La conformación de este espacio se concretará en “Tras la pureza” a partir de la incursión del personaje de la Hilandera, especie de guía escritural tejedora del destino a quien el enunciante se consagra para contar su historia llena del “vértigo y la saña de los ángeles”. También aquí se ha llegado a una revelación que resulta de este recorrido agitado a través de todos los reflejos que surgen desde y se refractan en este libro esférico. Encaminándose hacia el final el protagonista afirma: “Voy por los pasos que me vuelven a tu entraña/ y te hallo en la humedad del polvo. Nada se escucha,/ salvo el correr del hilo entre mis manos/ y este murmullo de aves liberadas en mí”.

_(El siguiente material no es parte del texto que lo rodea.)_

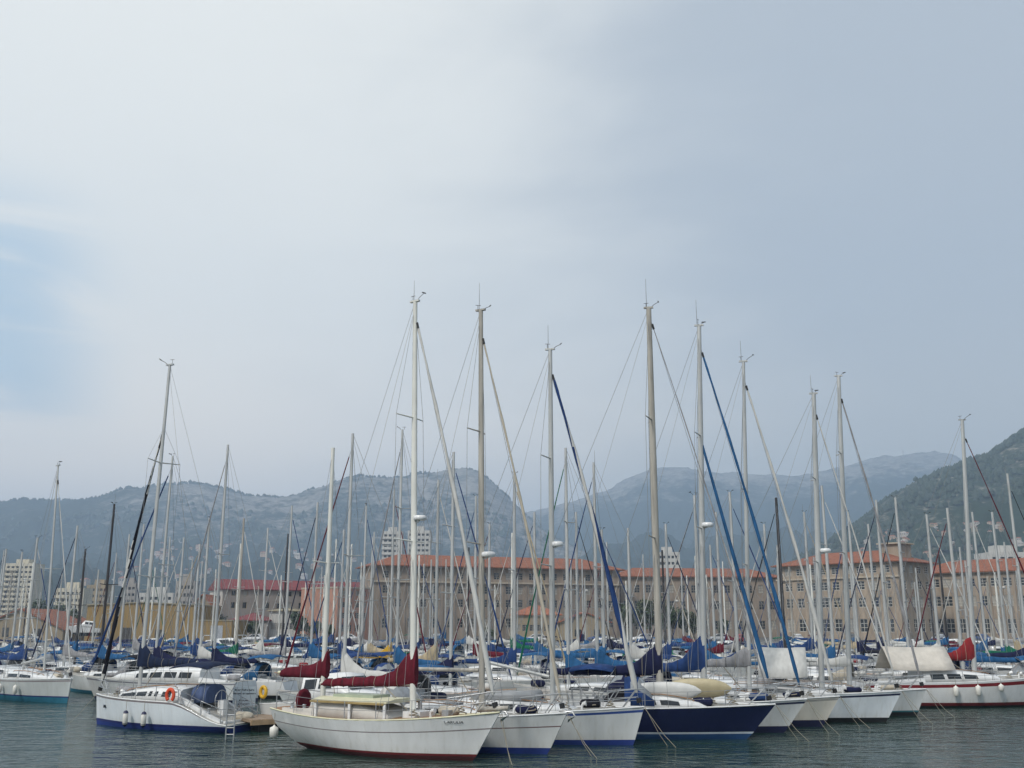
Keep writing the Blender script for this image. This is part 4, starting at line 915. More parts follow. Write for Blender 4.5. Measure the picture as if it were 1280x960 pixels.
# long stone block with orange hip roof
p, wd, ht = bld('stone_building', 'long grey stone building with orange hipped roof and four rows of windows', 466, 228, 776, 250, 706)
rows = [zrow(ht, 706, 798, 713, 722), zrow(ht, 706, 798, 731, 741), zrow(ht, 706, 798, 748, 758), zrow(ht, 706, 798, 772, 784)]
facade(p, wd, ht, even(wd, 20, 1.35), rows, STONE2, SHUT); rest_walls(p, wd, 14, ht, STONE2); hip(p, wd, 14, ht + .02, 2.9, TILE, 1.1)
for y, th, o in ((725.5, .35, .45), (705.8, .3, .75)): band(p, wd, zrow(ht, 706, 798, y, y)[0] - th, th, o, CORN)
for i in range(21):
    x = 1.2 + (wd - 2.4) * i / 20; m = MB(); m.box(x - .22, x + .22, -.16, 0.01, 0, rows[0][0] - 1.2); m.build('pilaster', STONE2, p)
# low wing
p, wd, ht = bld('stone_building', 'low stone wing with shallow orange roof behind the green trees', 770, 256, 980, 262, 720)
facade(p, wd, ht, even(wd, 14, 1.4), [zrow(ht, 720, 797, 731, 741), zrow(ht, 720, 797, 751, 762), zrow(ht, 720, 797, 776, 787)], STONE2, SHUT); rest_walls(p, wd, 13, ht, STONE2); hip(p, wd, 13, ht + .02, 2.4, TILE, .8); band(p, wd, ht - .35, .3, .5, CORN)
# corner stone building
p, wd, ht = bld('stone_building', 'tall pale stone corner building with orange roof and paired white windows', 976, 236, 1128, 214, 708)
rows = [zrow(ht, 708, 798, 712.5, 721), zrow(ht, 708, 798, 730, 740), zrow(ht, 708, 798, 749, 760.5), zrow(ht, 708, 798, 774, 789)]
facade(p, wd, ht, even(wd, 9, 1.75), rows, STONE, FRAME, nx=2); rest_walls(p, wd, 15, ht, STONE, 0, False); hip(p, wd, 15, ht + .02, 2.9, TILE, 1.1)
for y, th, o in ((724.5, .35, .4), (707.7, .3, .8)): band(p, wd, zrow(ht, 708, 798, y, y)[0] - th, th, o, CORN)
ref = p
m = MB(); m.box(wd - 6.2, wd - 1.8, 5, 10, ht, ht + 3.9); tw = m.build('roof_turret', STONE, p)
m = MB(); m.box(wd - 6.8, wd - 1.2, 4.4, 10.6, ht + 3.9, ht + 4.2); m.build('turret_cap', CORN, p)
p = ref; facade(p, 15, ht, even(15, 4, 1.6, .8), rows, STONE, FRAME, name='end_wall', at=Matrix.Translation((wd, 0, 0)) @ Matrix.Rotation(PI / 2, 4, 'Z'))
# far wing
p, wd, ht = bld('stone_building', 'pale stone wing with orange roof, stone piers and white barred windows', 1146, 240, 1330, 219, 717)
rows = [zrow(ht, 717, 797, 725, 735), zrow(ht, 717, 797, 746, 758), zrow(ht, 717, 797, 773, 790)]
facade(p, wd, ht, even(wd, 11, 1.9), rows, STONE, FRAME, nx=2, nz=3); rest_walls(p, wd, 14, ht, STONE); hip(p, wd, 14, ht + .02, 3.0, TILE, .9); band(p, wd, ht - .4, .35, .6, CORN)
for i in range(12):
    x = 1.2 + (wd - 2.4) * i / 11; m = MB(); m.box(x - .35, x + .35, -.3, .01, 0, ht - 1.); m.build('pilaster', STONE, p)
# pink block
p, wd, ht = bld('pink_building', 'salmon pink flat-roofed building with four rows of windows', 421, 220, 470, 229, 735)
facade(p, wd, ht, even(wd, 5, 1.1, .6), [zrow(ht, 735, 798, 738, 744), zrow(ht, 735, 798, 752, 758.5), zrow(ht, 735, 798, 765, 772), zrow(ht, 735, 798, 780, 788)], PINK, SHUT); rest_walls(p, wd, 12, ht, PINK); band(p, wd, ht, .3, .15, CORN, 12, 'parapet')
# red-roofed hall
p, wd, ht = bld('hall', 'large pale hall with long maroon tiled roof and arched windows', 276, 240, 478, 262, 736)
rows = [zrow(ht, 736, 797, 738, 744.5), zrow(ht, 736, 797, 752, 760)]
facade(p, wd, ht, even(wd, 14, 1.05), rows, PALEST, mat('window_frame_tan', (.28, .22, .13), .7), nx=1, nz=1)
rest_walls(p, wd, 10.5, ht, PALEST, 2.4); hip(p, wd, 10.5, ht + .04, 2.45, TILER, .45, True)
m = MB(); m.add([(-.02, 0, 0), (-.02, 10.5, 0), (-.02, 10.5, ht), (-.02, 5.25, ht + 2.3), (-.02, 0, ht)], [(1, 0, 4, 3, 2)]); m.build('gable_wall', WHITER, p)
for y in (2.2, 5.2, 8.2):
    for z in (2, ht - 3.2):
        m = MB(); m.box(-.08, -.03, y - .4, y + .4, z, z + 1.7); m.build('window', PANE, p)
# ochre warehouse and annex
p, wd, ht = bld('warehouse', 'big windowless ochre metal warehouse with low pitched roof', 107, 206, 243, 206, 757)
m = MB(); m.add([(0, 0, 0), (wd, 0, 0), (wd, 0, ht), (wd / 2, 0, ht + .5), (0, 0, ht)], [(0, 1, 2, 3, 4)]); m.build('front_wall', OCHRE, p); rest_walls(p, wd, 18, ht, OCHRE)
m = MB(); m.loft([[(-.3, y, ht + .02), (wd / 2, y, ht + .55), (wd + .3, y, ht + .02), (wd + .3, y, ht + .22), (wd / 2, y, ht + .75), (-.3, y, ht + .22)] for y in (-.3, 18.3)], 0, False); m.build('roof', mat('roof_sheet', (.30, .26, .17), .7), p)
for x0, x1, hh in ((7.5, 9.3, 2.6), (2.8, 4.0, 1.9), (14, 15.5, 2.2)):
    m = MB(); m.box(x0, x1, -.05, .0, 0, hh); m.build('door', mat('dark_door', (.05, .045, .04), .6), p)
p, wd, ht = bld('warehouse', 'low ochre annex at the end of the big ochre warehouse', 243.8, 206, 290, 206, 776)
m = MB(); m.add([(0, 0, 0), (wd, 0, 0), (wd, 0, ht), (0, 0, ht)], [(0, 1, 2, 3)]); m.build('front_wall', OCHRE, p); rest_walls(p, wd, 12, ht, OCHRE); band(p, wd, ht, .2, .15, MATS['roof_sheet'], 12, 'roof')
m = MB(); m.box(3.2, 5.6, -.06, 0, 0, 3.0); m.build('door', mat('grey_door', (.35, .37, .40), .6), p)
# gabled shed at the edge
def shed(label, px0, px1, Y, eave, apex, wm, rm, dp=16, wins=()):
    p, wd, ht = bld('shed', label, px0, Y, px1, Y, eave, cat='shed'); ra = z_over(p.location.x, Y, apex) - G - ht
    m = MB(); m.add([(0, 0, 0), (wd, 0, 0), (wd, 0, ht), (wd / 2, 0, ht + ra), (0, 0, ht)], [(0, 1, 2, 3, 4)]); m.build('gable_wall', wm, p); rest_walls(p, wd, dp, ht, wm)
    for sg in (0, 1):
        x0, x1 = (-.5, wd / 2) if not sg else (wd + .5, wd / 2); zz = ht - .5 * ra / (wd / 2); m = MB()
        m.loft([[(x0, y, zz + .03), (x1, y, ht + ra + .03), (x1, y, ht + ra + .28), (x0, y, zz + .28)] for y in (-.5, dp + .5)], 0, False); m.build('roof_slope', rm, p)
    for x0, x1, z0, z1 in wins: m = MB(); m.box(x0, x1, -.05, 0, z0, z1); m.build('window', PANE, p)
shed('cream gabled shed with orange tiled roof and dark square windows', -32, 80, 208, 787, 762, CREAMR, TILE, 16, [(5.8, 7.1, .8, 2.6), (11.8, 12.4, .9, 2.4), (12.9, 13.5, .9, 2.4), (2., 3.2, .8, 2.5)])
shed('second orange roofed shed showing behind the cream gabled shed', 30, 96, 232, 781, 765, CREAMR, TILE, 10)
shed('small cream building with white gable between warehouse and red-roofed hall', 240, 262, 236, 756, 744, CREAMR, TILEB, 9)
shed('small tiled shed with orange roof in front of the long stone building', 700, 762, 214, 778, 766, CREAMR, TILEB, 12, [(3, 4.4, .8, 2.2), (7, 8.2, .8, 2.2)])
def lowhouse(label, px0, px1, Y, eave, rise, wm, rm, n=4, dp=9):
    p, wd, ht = bld('low_building', label, px0, Y, px1, Y, eave); facade(p, wd, ht, even(wd, n, 1.2, .5), [(ht * .35, ht * .35 + 1.3)], wm, SHUT); rest_walls(p, wd, dp, ht, wm); hip(p, wd, dp, ht + .02, rise, rm, .5)
lowhouse('low building with long orange roof before the long stone building', 640, 700, 218, 768, 2., CREAMR, TILEB, 6)
lowhouse('low maroon roofed store under the red-roofed hall', 286, 334, 226, 775, 1.6, GREYR, TILER, 5)
lowhouse('white two-window house below the red-roofed hall', 336, 372, 228, 763, .6, WHITER, MATS['roof_sheet'], 4)
lowhouse('flat salmon extension between the red-roofed hall and the pink building', 366, 421, 232, 768, .3, mat('salmon_render', (.42, .27, .19), .9), MATS['roof_sheet'], 6)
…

La imagen que de tanto mirarla se hace ajena, que se distorsiona y también muere al final, es la del amor, pero no la del poeta. Por eso, aunque contagiado de nostalgia y herido en lo más hondo, el que ha pasado a través estos personajes-espejos y palabras no se echará a correr para alejarse de su reflejo, sino que volverá completamente destrozado al nido, para cerrar un círculo que empieza de nuevo en la reconstrucción de la memoria y en la confrontación con su propia imagen.


Mérida, marzo de 2010.

*Texto leído en la presentación de "Los reflejos" de Agustín Abreu. 19 de marzo, 2010. Biblioteca Cepeda Peraza, Mérida, Yucatán y en el Encuentro Interestatal de Escritores. 5 de mayo, 2010. Biblioteca Fray Francisco de Burgoa, Centro Cultural Santo Domingo. Oaxaca, Oaxaca.